Outrossim, ensinando-nos a dizer: “Perdoai, Senhor, as nossas
dívidas, assim como perdoamos aos nossos devedores”, Jesus
nega e renega a doutrina das penas eternas, porquanto, se não
devêssemos esperar o perdão de Deus, inútil seria estar a pedi-lo.
Notemos, entretanto, e isso é importantíssimo: — esse perdão
que Ele nos acoroçoa a pedir não é a remissão pura e simples da
pena em que tenhamos incorrido.
Não!
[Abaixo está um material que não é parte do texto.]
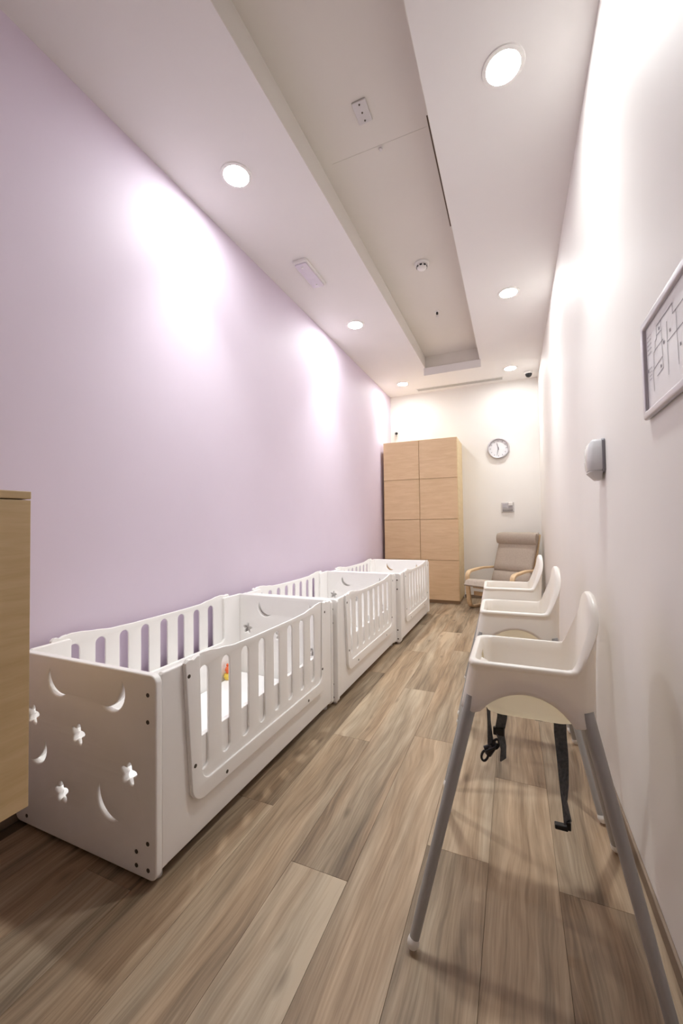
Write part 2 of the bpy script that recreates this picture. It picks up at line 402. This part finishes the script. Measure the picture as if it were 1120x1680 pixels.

O Mestre o condiciona à
lei do “dar e receber”: ser-nos-á perdoado “assim como”
perdoarmos, o que vale dizer que enquanto formos rancorosos e
vingativos haveremos de estar sujeitos às sanções
correspondentes, e só quando perdoarmos plenamente aos que
ajam mal conosco é que as bênçãos celestiais haverão de envolver
nossos corações, impregnando-os de paz e felicidade.
Ora, se Deus faz do esquecimento das ofensas uma condição
absoluta, iria exigir de nós, fracos e imperfeitos, o que Ele,
onipotente e infinito em perfeição, não fizesse?
Fosse Deus inexorável para o culpado e insensível ao
arrependimento dos que o ofendem, negando-lhes por todo o
sempre os meios convenientes para que empreendam a própria
reabilitação, não seria misericordioso, e, não o sendo, deixaria de
ser infinitamente bom.
Resultaria daí que o homem que perdoa aos seus ofensores e
retribui-lhes o mal com o bem, seria melhor do que Ele, o que é
inconcebível.
Sabendo, pois, que Deus é Amor, mas é igualmente Justiça, e
que, pela sua Lei, “é dando que recebemos”, esforcemo-nos no
sentido de vencer quaisquer ressentimentos ou propósitos
inamistosos; antes de buscarmos o revide, cuja satisfação deixa
sempre amargos ressaibos, bendigamos os que nos ferem e
humilham, porque são instrumentos providenciais na lapidação de
nossas almas, fautores preciosos de nosso progresso espiritual.
Perdoemo-nos uns aos outros, não até “sete vezes, mas até
setenta vezes sete”, isto é, ilimitadamente (Mateus, 18:21 e 22).
Assim o fazendo, também o Senhor terá complacência para
conosco, cobrindo com seu amor a multidão de nossas culpas.